For each curve type you must write a function called curvetype_generate(). It takes the minimum and maximum x-extents ("x" in this case represents time in the animation, "y" represents the parameter value), a boolean flag indicating whether the curve is supposed to wrap around, and an array of control points. It should return an array of new points which are endpoints of segments approximating the curve.

For Bezier curves (and the splines based on them), it is sufficient to sample the curve at fixed intervals of time. The recursive subdivision algorithm presented in class may be implemented for an extra bell.

C2-interpolating splines have an extra two degrees of freedom that are unspecified by the control points. You should implement what will be referred to in class as "natural" C2-interpolating splines, that is, let the derivatives at the two endpoints be equal to zero. There are other valid ways to handle this, see the bells and whistles section.
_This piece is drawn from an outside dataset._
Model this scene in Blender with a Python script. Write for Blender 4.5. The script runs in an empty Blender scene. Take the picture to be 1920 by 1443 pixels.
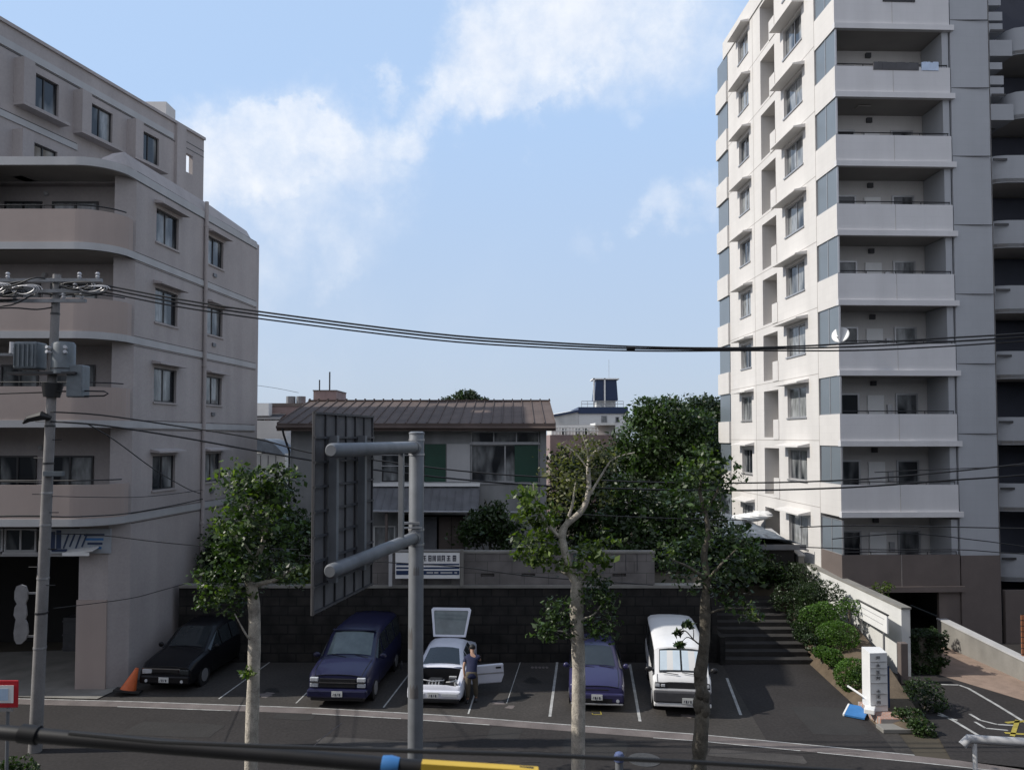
import bpy, bmesh, math, random
import numpy as np
from mathutils import Vector, Matrix
random.seed(7)
rng = np.random.default_rng(11)
S = bpy.context.scene
COL = S.collection
R = math.radians
# ------------------------------------------------------------------ camera
F, HZ, CY, H = 1440.0, 820.0, 769.7, 8.2
PITCH = math.atan((HZ-CY)/F)
cam = bpy.data.cameras.new('camera'); cob = bpy.data.objects.new('camera', cam); COL.objects.link(cob)
cob.location = (0, 0, H); cob.rotation_euler = (math.pi/2+PITCH, 0, 0)
cam.sensor_width = 36; cam.lens = 36*F/1920; cam.shift_y = (CY-721.5)/1920
cam.clip_end = 3000; cam.clip_start = .05
cam.dof.use_dof = True; cam.dof.focus_distance = 26; cam.dof.aperture_fstop = 5.0
S.camera = cob
def ray(px, py):
    cx = (px-960)/F; cy = (CY-py)/F
    return Vector((cx, math.cos(PITCH)-cy*math.sin(PITCH), cy*math.cos(PITCH)+math.sin(PITCH)))
def at(px, py, Y):
    r = ray(px, py); return Vector((0, 0, H))+r*(Y/r.y)
def gnd(px, py, z=0):
    r = ray(px, py); return Vector((0, 0, H))+r*((z-H)/r.z)
# ------------------------------------------------------------------ mesh helper
def rloc(o):
    v = Vector((0, 0, 0))
    while o: v += o.location; o = o.parent
    return v
def tag(o, label=None, cat=None, group=None, kind=None):
    if label: o['label'] = label
    if cat: o['category'] = cat
    if group: o['group'] = group
    if kind: o['kind'] = kind
    return o
def thing(name, label, cat, loc=(0, 0, 0), group=None, rz=0):
    o = bpy.data.objects.new(name, None); COL.objects.link(o); o.empty_display_size = .2
    o.location = loc; o.rotation_euler.z = rz
    return tag(o, label, cat, group)
class MB:
    def __init__(s, local=False): s.v = []; s.f = []; s.local = local
    def add(s, vs, fs):
        b = len(s.v); s.v += [tuple(v) for v in vs]; s.f += [tuple(i+b for i in f) for f in fs]; return s
    def box(s, x0, x1, y0, y1, z0, z1):
        return s.add([(x0,y0,z0),(x1,y0,z0),(x1,y1,z0),(x0,y1,z0),(x0,y0,z1),(x1,y0,z1),(x1,y1,z1),(x0,y1,z1)],
                     [(3,2,1,0),(4,5,6,7),(0,1,5,4),(1,2,6,5),(2,3,7,6),(3,0,4,7)])
    def obox(s, c, sz, rz=0, M=None):
        M = M or Matrix.Rotation(rz, 3, 'Z'); c = Vector(c); x, y, z = [k/2 for k in sz]
        vs = [c+M@Vector(p) for p in ((-x,-y,-z),(x,-y,-z),(x,y,-z),(-x,y,-z),(-x,-y,z),(x,-y,z),(x,y,z),(-x,y,z))]
        return s.add(vs, [(3,2,1,0),(4,5,6,7),(0,1,5,4),(1,2,6,5),(2,3,7,6),(3,0,4,7)])
    def bar(s, p, q, w, h):
        p = Vector(p); q = Vector(q); d = q-p; L = d.length; d.normalize()
        up = Vector((0,0,1)) if abs(d.z) < .95 else Vector((0,1,0))
        x = d.cross(up).normalized(); z = x.cross(d)
        M = Matrix((x, d, z)).transposed()
        return s.obox((p+q)/2, (w, L, h), M=M)
    def tube(s, pts, r, n=8, cap=True):
        pts = [Vector(p) for p in pts]; m = len(pts)
        rs = r if isinstance(r, (list, tuple)) else [r]*m
        vs = []; nx = None
        for i in range(m):
            d = (pts[min(i+1, m-1)]-pts[max(i-1, 0)]).normalized()
            if nx is None:
                a = Vector((1,0,0)) if abs(d.x) < .9 else Vector((0,1,0)); nx = (a-d*a.dot(d)).normalized()
            else: nx = (nx-d*nx.dot(d)).normalized()
            ny = d.cross(nx)
            for k in range(n):
                t = 2*math.pi*k/n; vs.append(pts[i]+(nx*math.cos(t)+ny*math.sin(t))*rs[i])
        fs = [(i*n+k, i*n+(k+1)%n, (i+1)*n+(k+1)%n, (i+1)*n+k) for i in range(m-1) for k in range(n)]
        if cap: fs += [tuple(range(n-1, -1, -1)), tuple(range((m-1)*n, m*n))]
        return s.add(vs, fs)
    def prism(s, poly, z0, z1):
        n = len(poly)
        vs = [(x, y, z0) for x, y in poly]+[(x, y, z1) for x, y in poly]
        return s.add(vs, [tuple(range(n-1,-1,-1)), tuple(range(n, 2*n))]+[(i,(i+1)%n,n+(i+1)%n,n+i) for i in range(n)])
    def sheet(s, poly, z):
        return s.add([(x, y, z) for x, y in poly], [tuple(range(len(poly)))])
    def strip(s, path, z0, z1, t):
        """wall along a path, thickness t to the left of travel"""
        P = [Vector((p[0], p[1])) for p in path]; n = len(P); inn = []
        for i in range(n):
            d = (P[min(i+1,n-1)]-P[max(i-1,0)]).normalized(); inn.append(P[i]+Vector((-d.y, d.x))*t)
        vs = []
        for i in range(n):
            for (q, z) in ((P[i],z0),(P[i],z1),(inn[i],z1),(inn[i],z0)): vs.append((q.x,q.y,z))
        fs = []
        for i in range(n-1):
            for k in range(4): fs.append((i*4+k, i*4+(k+1)%4, i*4+4+(k+1)%4, i*4+4+k))
        fs += [(0,1,2,3), (n*4-1,n*4-2,n*4-3,n*4-4)]
        return s.add(vs, fs)
    def ell(s, c, r, nu=16, nv=10, wob=0):
        c = Vector(c); vs = []
        for j in range(nv+1):
            ph = math.pi*j/nv
            for i in range(nu):
                t = 2*math.pi*i/nu; k = 1+random.uniform(-wob, wob)
                vs.append((c.x+r[0]*k*math.sin(ph)*math.cos(t), c.y+r[1]*k*math.sin(ph)*math.sin(t), c.z+r[2]*k*math.cos(ph)))
        return s.add(vs, [(j*nu+i, (j+1)*nu+i, (j+1)*nu+(i+1)%nu, j*nu+(i+1)%nu) for j in range(nv) for i in range(nu)])
    def quad(s, a, b, c, d): return s.add([a,b,c,d], [(0,1,2,3)])
    def build(s, name, m, parent=None, smooth=False, ang=35, recalc=True, bevel=0):
        sh = Vector((0,0,0)) if (s.local or parent is None) else rloc(parent)
        me = bpy.data.meshes.new(name)
        vs = [(a-sh.x, b-sh.y, c-sh.z) for a, b, c in s.v]
        loc = None
        if parent is None and not s.local and vs:
            a = np.array(vs); loc = Vector(((a[:,0].min()+a[:,0].max())/2, (a[:,1].min()+a[:,1].max())/2, a[:,2].min()))
            vs = [(p[0]-loc.x, p[1]-loc.y, p[2]-loc.z) for p in vs]
        me.from_pydata(vs, [], s.f)
        if recalc:
            bm = bmesh.new(); bm.from_mesh(me); bmesh.ops.remove_doubles(bm, verts=bm.verts, dist=1e-5)
            bmesh.ops.recalc_face_normals(bm, faces=bm.faces); bm.to_mesh(me); bm.free()
        me.update()
        if smooth:
            me.polygons.foreach_set('use_smooth', [True]*len(me.polygons)); me.set_sharp_from_angle(angle=R(ang))
        me.materials.append(m)
        o = bpy.data.objects.new(name, me); COL.objects.link(o); o.parent = parent
        if loc: o.location = loc
        if bevel:
            b = o.modifiers.new('bevel', 'BEVEL'); b.width = bevel; b.segments = 2; b.limit_method = 'ANGLE'
        return o
KIDS = {}
def kids(o): return [c for c in COL.objects if c.parent == o]
def dup(o, off=(0,0,0), parent=None):
    c = o.copy(); COL.objects.link(c); c.parent = parent if parent else o.parent
    c.location = o.location+Vector(off)
    for ch in list(kids(o)): 
        d = ch.copy(); COL.objects.link(d); d.parent = c
        for g in list(kids(ch)):
            e = g.copy(); COL.objects.link(e); e.parent = d
    return c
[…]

Since the x-values for the points you return represent time, they need to be monotonically increasing. It doesn't make sense to have something moving backwards in time. Note that for interpolating curves (Catmull-Rom or C2-Interpolating splines), the fact that the control points are given to you sorted by x does not ensure that the curve itself will also monotonically increase in x. You should recognize and handle this case appropriately.

Animation Artifact

You will eventually use the curve editor to produce an animated artifact for this project. Each person must turn in their own artifact. We may give extra credit to those that are exceptionally clever or aesthetically pleasing. Try to use the ideas discussed in the John Lasseter article distributed in class. These include anticipation, follow-through, squash and stretch, and secondary motion.

Bells and Whistles

Many of these extra credit options require changing the user interface, which is written in Tcl/Tk. For information on Tcl/Tk, including links to tutorials and reference documentation, visit the Tcl resource page at Scriptics.

Use a recursive subdivision algorithm to produce Bézier curves, rather than just sampling them at some arbitrary interval. For an extra whistle, let the user control the flatness parameter. The number of points generated for each curve is displayed at the bottom right, so you can see how well your adaptive algorithm is working.

Enhance the requred spline options. Some of these will require alterations to the user interface. Some suggestions:

• Implement higher degree polynomial splines (ones that are C3 or C4 continuous)
• Implement C2-interpolating splines allowing the user to specify the derivatives at the two endpoints
• Implement other types of subdivision curve.
• Let the user control the tension of the Catmull-Rom spline
• Add the ability to display cubic Bezier curves so that the two "inner" control points appear as "handles" on the interpolated "outer" points. (This would appear more intuitive to the user)
• Add options to the user interface to enforce C0 or C1 coninuity between adjacent Bezier curve segments automatically. (It should also be possible to override this feature in cases where you don't want this type of continuity.)
• Add the ability to add a new control point to any curve type without changing the curve at all.

Implement a "general" subdivision curve, so the user can specify an arbitrary averaging mask.

If you find something you don't like about the interface, or something you think you could do better, change it! Any really good changes will be incorporated into Animator 2.0.